The results became apparent when the state report cards came out. The students in the white schools still had higher scores, but the students at Douglas had shown much greater gains than the whites over the year. The experiment continued to be successful until an unexpected event took place in 1970, the Elizabethton schools were integrated. Harville was asked to become assistant principal at Elizabethton High School, but he decided to accept an invitation from Marjorie Cardwell to become director of in-service at Greene Valley Developmental Center.

While in that position, Harville was asked if he could suggest a way to get some of the residents more involved and disciplined. After praying about it, Harville said he came up with a suggestion to organize a basketball team to compete against the other county schools. It was the first time students from other schools had a chance to interact with Greene Valley. The arrival of the big yellow buses sent a thrill through the campus and the residents would provide warm greetings.

Because of the team, the center had to decide on a team name and mascot. They chose to become the Greene Valley Green Dragons.

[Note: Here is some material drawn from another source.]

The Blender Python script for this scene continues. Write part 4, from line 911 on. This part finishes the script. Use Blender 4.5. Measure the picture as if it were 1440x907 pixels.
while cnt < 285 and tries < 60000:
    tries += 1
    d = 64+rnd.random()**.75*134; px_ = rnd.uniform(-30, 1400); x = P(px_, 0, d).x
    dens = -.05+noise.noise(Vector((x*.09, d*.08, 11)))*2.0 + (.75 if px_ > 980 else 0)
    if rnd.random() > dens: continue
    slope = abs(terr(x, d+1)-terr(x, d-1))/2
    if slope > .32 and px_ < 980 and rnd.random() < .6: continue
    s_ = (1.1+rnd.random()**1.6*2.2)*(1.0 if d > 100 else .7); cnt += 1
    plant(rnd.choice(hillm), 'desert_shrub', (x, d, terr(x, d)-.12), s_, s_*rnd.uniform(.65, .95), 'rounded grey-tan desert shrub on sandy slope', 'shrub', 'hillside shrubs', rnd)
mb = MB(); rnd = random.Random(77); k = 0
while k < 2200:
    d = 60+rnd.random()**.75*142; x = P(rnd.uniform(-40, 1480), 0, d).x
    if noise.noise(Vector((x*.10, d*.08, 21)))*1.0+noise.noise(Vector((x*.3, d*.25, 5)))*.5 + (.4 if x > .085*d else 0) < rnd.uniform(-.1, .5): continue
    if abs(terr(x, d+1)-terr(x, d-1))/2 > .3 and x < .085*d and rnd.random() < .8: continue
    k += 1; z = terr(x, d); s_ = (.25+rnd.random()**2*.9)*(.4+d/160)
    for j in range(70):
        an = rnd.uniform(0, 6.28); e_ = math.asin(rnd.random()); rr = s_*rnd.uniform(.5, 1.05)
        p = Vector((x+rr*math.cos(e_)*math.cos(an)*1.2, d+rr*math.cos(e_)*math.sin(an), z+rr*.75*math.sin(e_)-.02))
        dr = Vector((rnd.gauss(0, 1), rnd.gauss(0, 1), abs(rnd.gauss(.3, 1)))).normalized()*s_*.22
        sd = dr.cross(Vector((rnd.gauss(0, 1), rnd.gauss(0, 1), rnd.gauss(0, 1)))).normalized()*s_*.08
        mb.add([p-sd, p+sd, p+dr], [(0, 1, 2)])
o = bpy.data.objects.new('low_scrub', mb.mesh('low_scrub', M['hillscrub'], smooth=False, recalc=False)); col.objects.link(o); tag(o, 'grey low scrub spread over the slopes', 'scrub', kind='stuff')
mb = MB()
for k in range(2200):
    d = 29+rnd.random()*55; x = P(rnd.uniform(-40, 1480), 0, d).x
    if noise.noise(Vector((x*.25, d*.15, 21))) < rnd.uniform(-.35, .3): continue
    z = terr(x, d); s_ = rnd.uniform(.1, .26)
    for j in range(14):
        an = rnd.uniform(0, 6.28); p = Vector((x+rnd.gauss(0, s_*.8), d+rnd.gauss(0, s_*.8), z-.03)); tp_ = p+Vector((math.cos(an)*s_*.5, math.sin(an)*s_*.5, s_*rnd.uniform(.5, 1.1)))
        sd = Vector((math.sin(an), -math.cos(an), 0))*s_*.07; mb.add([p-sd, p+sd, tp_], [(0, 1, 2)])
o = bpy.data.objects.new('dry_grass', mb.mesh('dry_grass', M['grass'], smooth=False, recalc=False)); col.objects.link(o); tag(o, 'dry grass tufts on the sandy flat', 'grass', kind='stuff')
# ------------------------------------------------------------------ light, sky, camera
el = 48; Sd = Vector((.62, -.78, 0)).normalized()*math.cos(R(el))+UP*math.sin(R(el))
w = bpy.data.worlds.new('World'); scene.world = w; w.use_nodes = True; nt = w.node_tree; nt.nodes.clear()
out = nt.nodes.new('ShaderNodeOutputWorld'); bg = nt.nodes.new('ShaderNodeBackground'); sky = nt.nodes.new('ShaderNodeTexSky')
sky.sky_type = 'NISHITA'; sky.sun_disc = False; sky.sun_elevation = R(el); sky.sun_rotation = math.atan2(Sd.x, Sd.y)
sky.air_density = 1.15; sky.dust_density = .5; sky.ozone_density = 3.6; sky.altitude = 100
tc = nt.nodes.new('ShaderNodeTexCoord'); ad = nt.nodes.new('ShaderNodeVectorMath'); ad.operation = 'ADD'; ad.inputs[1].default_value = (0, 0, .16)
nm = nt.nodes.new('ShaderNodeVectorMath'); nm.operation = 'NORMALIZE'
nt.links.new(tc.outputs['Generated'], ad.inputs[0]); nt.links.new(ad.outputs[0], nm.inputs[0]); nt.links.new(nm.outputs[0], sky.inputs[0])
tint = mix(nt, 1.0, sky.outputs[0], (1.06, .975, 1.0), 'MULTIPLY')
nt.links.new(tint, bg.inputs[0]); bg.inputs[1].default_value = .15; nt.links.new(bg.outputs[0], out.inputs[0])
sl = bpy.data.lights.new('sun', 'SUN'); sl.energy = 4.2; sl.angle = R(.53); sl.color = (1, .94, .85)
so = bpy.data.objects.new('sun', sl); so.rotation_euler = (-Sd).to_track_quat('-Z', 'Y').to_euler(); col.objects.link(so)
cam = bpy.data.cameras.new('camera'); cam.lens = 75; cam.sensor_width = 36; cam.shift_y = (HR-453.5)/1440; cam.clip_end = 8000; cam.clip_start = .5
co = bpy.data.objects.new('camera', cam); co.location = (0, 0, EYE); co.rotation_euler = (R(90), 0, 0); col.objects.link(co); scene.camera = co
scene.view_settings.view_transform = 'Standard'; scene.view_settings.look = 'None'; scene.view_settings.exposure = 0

There were soon cheerleaders cheering, often cheering the opposing team’s goals as well as their own. After the successful year, Harville got a phone call from Elizabethton’s new superintendent, Mack Pierce. He told Harville they were getting ready to open a new high school and they wanted him to be the principal.

He said he was reluctant at first because he was enjoying his frequent trips to Washington, D.C., that came with being in-service director at Greene Valley, but he finally agreed. Once again he found ways to make improvements. He led the effort to develop a student handbook and made changes in curriculum, once again enlisting the help of Dr. Byar. His efforts in improving curriculum led to his appointment as the coordinator of curriculum throughout the school system before his retirement in

Harville has remained busy during his long years of retirement and his latest efforts have been devoted to writing a book about his life and work called “Divine Guidance.” The writing has been finished and he is now searching for a publisher. When asked about the title, Harville paraphrased Psalms 127, “unless God builds it, they labor in vain.” He said that was one of the foundations of his work, along with the belief that “if you give students the opportunity to think for themselves, they will surprise you with what they will accomplish.”